China has indisputable sovereignty over the Nansha
Islands and their adjacent waters. It was the first to
discover and name the islands as the Nansha Islands and the
first to exercise sovereign jurisdiction over them. We have
ample historical and jurisprudential evidence to support
this, and the international community has long recognized
it. During World War II, Japan launched the war of
aggression against China and occupied most of China's
territory, including the Nansha Islands. It was explicitly
provided in the Cairo Declaration, the Potsdam Proclamation
and other international documents that all the territories
Japan had stolen from China should be restored to China, and
naturally, they included the Nansha Islands. In December
1946, the then Chinese government sent senior officials to
the Nansha Islands for their recovery.

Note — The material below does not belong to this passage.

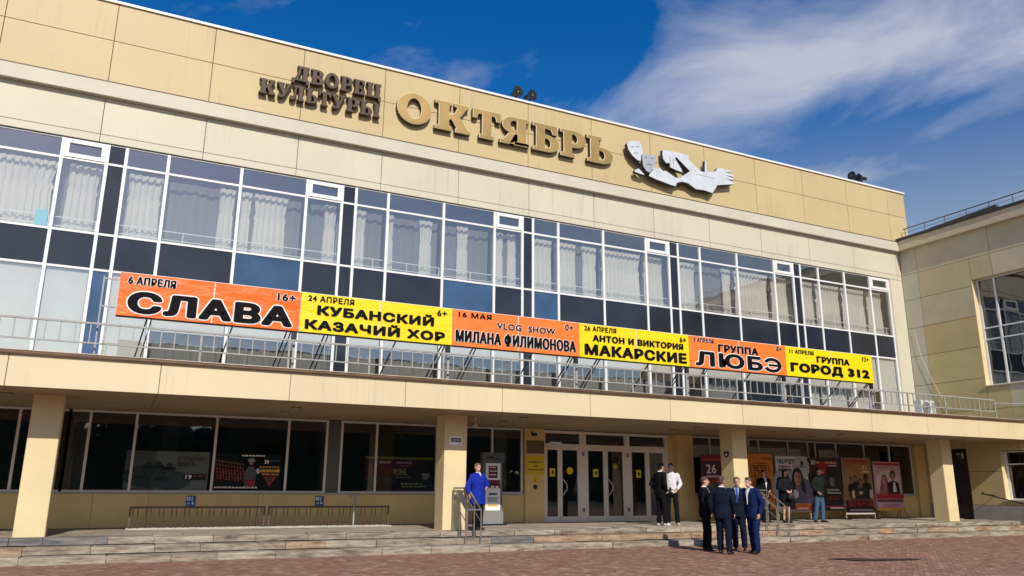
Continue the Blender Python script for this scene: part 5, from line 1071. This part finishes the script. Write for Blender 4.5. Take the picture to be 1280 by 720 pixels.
person((14.72,16.5,0.006), (-.62,-.72), 1.84, 'fair haired man in a dark suit, light blue shirt and blue tie, facing the square', 'suit', navy, navy, shoe_b, hair_bl, feet=((-.12,.04),(.10,-.05)), shirt=lightblue, tie=tie_blue, group=GS, head=(-.02,.03,-.012), bulk=1.08, seed=9)
person((14.32,15.50,0.006), (-.93,-.05), 1.82, 'man in a bright navy blue suit with bowed head, right end of the group', 'suit', blue_suit, blue_suit, shoe_b, hair_br, feet=((-.12,.06),(.10,-.06)), shirt=whitec, group=GS, lean=(0,.04), head=(0,.045,-.02), elbows=((-.29,-.03,1.17),(.28,-.07,1.18)), hands=((-.25,.05,.92),(.25,-.02,.92)), toes=(-.1,.2), bulk=1.1, seed=12)
person((15.14,20.35,.442), (.97,.12), 1.86, 'young man in a black sweater and loose black trousers beside the doors', 'sweater', blackc, blackc, shoe_w, hair_dk, feet=((-.13,.02),(.11,.06)), shirt=whitec, elbows=((-.29,-.10,1.17),(.29,-.09,1.17)), hands=((-.19,.07,.97),(.19,.07,.97)), head=(.02,.03,-.012), curl=1.0, bulk=1.05, seed=15)
def phone(t, WR, EL, SL, hd):
    b = MB(); c_ = WR[0] + Vector((.01,.03,-.05)); b.box(c_.x-.04,c_.x+.04,c_.y+.0,c_.y+.012,c_.z-.07,c_.z+.07); o_ = b.build('phone', black_m, None, at=(0,0,0)); o_.parent = t; o_.location = (0,0,0)
person((15.72,20.55,.442), (-.55,-.75), 1.86, 'young man in a white shirt and black trousers holding a phone at his waist', 'shirt', whitec, blackc, shoe_w, hair_dk, feet=((-.14,.05),(.13,-.03)), elbows=((-.27,.02,1.18),(.27,-.05,1.17)), hands=((-.16,.22,1.03),(.25,.06,.92)), shirt=whitec, toes=(-.2,.3), bulk=.9, extra=None, seed=18)
# phone held by him
b = MB(); b.box(15.44,15.52,20.30,20.315,1.42,1.56); tag(b.build('phone', black_m), 'black phone held at the waist by the young man in white', 'phone')
person((8.74,19.72,.442), (.30,-.95), 1.70, 'woman in a royal blue coat and black trousers leaning beside the second column', 'coat', coatblue, blackc, shoe_b, hair_gr, female=True, hem=.68, feet=((-.11,0),(.10,.03)), elbows=((-.36,.0,1.20),(.33,-.05,1.18)), hands=((-.17,.20,1.14),(.34,.04,.95)), shirt=whitec, longhair=False, head=(.03,.01,0), bulk=1.14, seed=21)
person((19.95,21.0,.442), (-.15,-.98), 1.74, 'man in a dark suit and white shirt behind the steel handrail', 'suit', dark_suit, dark_suit, shoe_b, hair_dk, feet=((-.10,0),(.11,.02)), shirt=whitec, elbows=((-.27,-.02,1.18),(.27,.0,1.18)), hands=((-.10,.20,1.08),(.20,.14,1.0)), head=(0,.03,-.01), seed=24)
b = MB(); b.ell((19.80,20.72,1.12),(.05,.02,.10),12,8); b.cyl((19.90,20.74,1.42),(19.80,20.72,1.2),.008,5); tag(b.build('cloth_bag', flat(175,150,125)), 'small beige bag held by the man behind the handrail', 'bag')
person((20.62,20.75,.442), (-.05,-1), 1.76, 'woman in a black jacket and short black skirt with bare legs', 'puffer', cloth('black_puffer', (.008,.009,.012), .6), blackc, shoe_b, hair_dk, female=True, skirt=True, hem=.74, feet=((-.08,.02),(.11,.0)), elbows=((-.28,-.02,1.18),(.28,.02,1.18)), hands=((-.12,.20,1.08),(.10,.22,1.06)), longhair=True, head=(-.02,.04,-.01), seed=27)
hb_ = thing('handbag', (20.62,20.48,1.15), 'dark handbag with a bright clasp held by the woman in the black jacket', 'bag')
b = MB(); b.ell((20.62,20.46,1.30),(.15,.055,.12),16,10); b.build('bag_body', cloth('bag_black', (.02,.02,.024), .35), hb_); b = MB(); b.box(20.54,20.58,20.395,20.405,1.34,1.37); b.box(20.64,20.69,20.395,20.405,1.34,1.36); b.build('clasp', mat('clasp', (.8,.8,.8), .2, metal=.8), hb_)
person((22.10,20.65,.442), (.10,-.99), 1.84, 'man in a dark jacket and blue jeans holding a phone to his ear', 'coat', greyj, jeans, shoe_b, hair_dk, hem=.84, feet=((-.04,.05),(.20,-.08)), elbows=((-.31,.02,1.22),(.26,-.02,1.18)), hands=((-.12,.13,1.60),(.21,.14,.98)), head=(-.01,.02,-.01), toes=(-.3,.5), lean=(-.04,0), seed=30, curl=1.0)

# ------------------------------------------------------------------ trees across the square (seen only as reflections in the glass)
rnd = random.Random(21); b = MB()
for k in range(46):
    cx_ = -75+k*4.3+rnd.uniform(-2,2); cy_ = -52+rnd.uniform(-5,5); H = rnd.uniform(9,13)
    b.cyl((cx_,cy_,0),(cx_,cy_,H*.45),.3,7,1)
    b.ell((cx_,cy_,1.0),(4.6,1.8,2.8),9,7); b.ell((cx_+2.2,-52,1.0),(4.6,1.8,2.6),9,7)
    for j in range(6): b.ell((cx_+rnd.uniform(-2.2,2.2),cy_+rnd.uniform(-1,1),rnd.uniform(2.2,H*.72)),(rnd.uniform(2.2,3.4),1.8,rnd.uniform(1.8,3)),9,7)
    for j in range(420):
        a_ = rnd.uniform(0,6.283); e_ = rnd.gauss(0,1); rr_ = abs(rnd.gauss(0,.45))*3.6+.4; z = H*.25+rnd.random()**.8*H*.75; rr_ *= max(.25, 1-((z-H*.5)/(H*.55))**2)
        x, y = cx_+rr_*math.cos(a_), cy_+rr_*math.sin(a_); s_ = rnd.uniform(.25,.55); u = Vector((rnd.gauss(0,1),rnd.gauss(0,1),rnd.gauss(0,1))).normalized(); w_ = u.orthogonal().normalized()
        c_ = Vector((x,y,z)); b.add([c_+u*s_, c_+w_*s_*.8, c_-u*s_, c_-w_*s_*.8], [(0,1,2,3)])
tag(b.build('treeline', [mat('far_foliage', (.085,.10,.05), .8), mat('far_bark', (.09,.06,.04), .9)], at=(0,-52,0)), kind='stuff')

A take-over ceremony
was held on the islands and a monument erected in
commemoration of it, and the troops were sent over on
garrison duty. In 1952 the Japanese Government officially
stated that it renounced all its "right, title and
claim to Taiwan, Penghu Islands as well as Nansha and Xisha
islands", thus formally returning the Nansha Islands to
China. All countries are very clear about this part of
historical background. As a matter of fact, the United
States recognized China's sovereignty over the Nansha
Islands in a series of subsequent international conferences
and international practice.
For quite a long
period of time after WWII, there had been no such a thing as
the so-called issue of the South China Sea. No country in
the area surrounding the South China Sea had challenged
China's exercise of sovereignty over the Nansha Islands and
their adjacent waters. Prior to 1975, Vietnam had, in
explicit terms, recognized China's territorial integrity and
sovereignty over the Nansha Islands. Before the 1970s,
countries like the Philippines and Malaysia had never
referred to their territories as including the Nansha
Islands in any of their legal instruments or statements made
by their leaders. In the Treaty of Peace signed in Paris in
1898 and the Treaty signed in Washington in 1900 between the
United States and Spain, the scope of the Philippines'
territory was expressly laid down, which did not include the
Nansha Islands. This was further confirmed in the
Philippines Constitution of 1935and the Mutual Defense
Treaty Between the Philippines and the United States in
1951. As for Malaysia, it was only in December 1978 that it
first marked part of the Nansha Islands, reefs and waters
into the territory of Malaysia in its published continental
shelf maps.
Moreover, the Nansha Islands are
recognized as China's territory by governments of quite a
few countries and by resolutions of international
conferences. For example, Resolution No. 24 adopted by the
ICAO conference on Pacific regional aviation held in Manila
in 1955 requested the Taiwan authorities of China to improve
meteorological observation on the Nansha Islands, and no
representative at the conference made objection to or
reservation about it. In maps published in many countries,
the Nansha Islands are marked as China's territory. For
example, this is clearly done in Japan's Standard World
Atlas of 1952, which was recommended by the then Japanese
Foreign Minister Katsuo Okazaki in his own handwriting, the
World New Atlas published in Japan in 1962, which was
recommended by the then Foreign Minister Masayoshi Ohira ,
the Welt-Atlas published in the Federal Republic of Germany
in 1954, the Penguin world atlas published in the United
Kingdom in 1956, and the Larousse atlas published in France
in 1956. Vietnam acknowledged the Nansha Islands as being
China's territory in its world maps published in 1960 and
1972 as well as its textbooks published in 1974. The Nansha
Islands are recognized as China's territory in many
countries' authoritative encyclopedias published since the
beginning of the 20th century, such as the Worldmark
Encyclopedia of the Nations in the United States in 1963,
the Bolshaya Sovietskaya Enciclopediya of 1973 and the
Japanese Kyodo World Manual of 1979.
Beginning
from the 1970s, countries like Vietnam, the Philippines and
Malaysia have by military means occupied part of the islands
and reefs of the Nansha Islands, gone in for big-scale
resource development in waters adjacent to the Nansha
Islands and laid claim to sovereignty over them. In view of
this, the Chinese Government has time and again made solemn
statements that these acts constitute serious infringement
upon China's sovereignty and territorial integrity, and are
illegal, null and void. The so-called legal basis provided
by those countries is not tenable at all.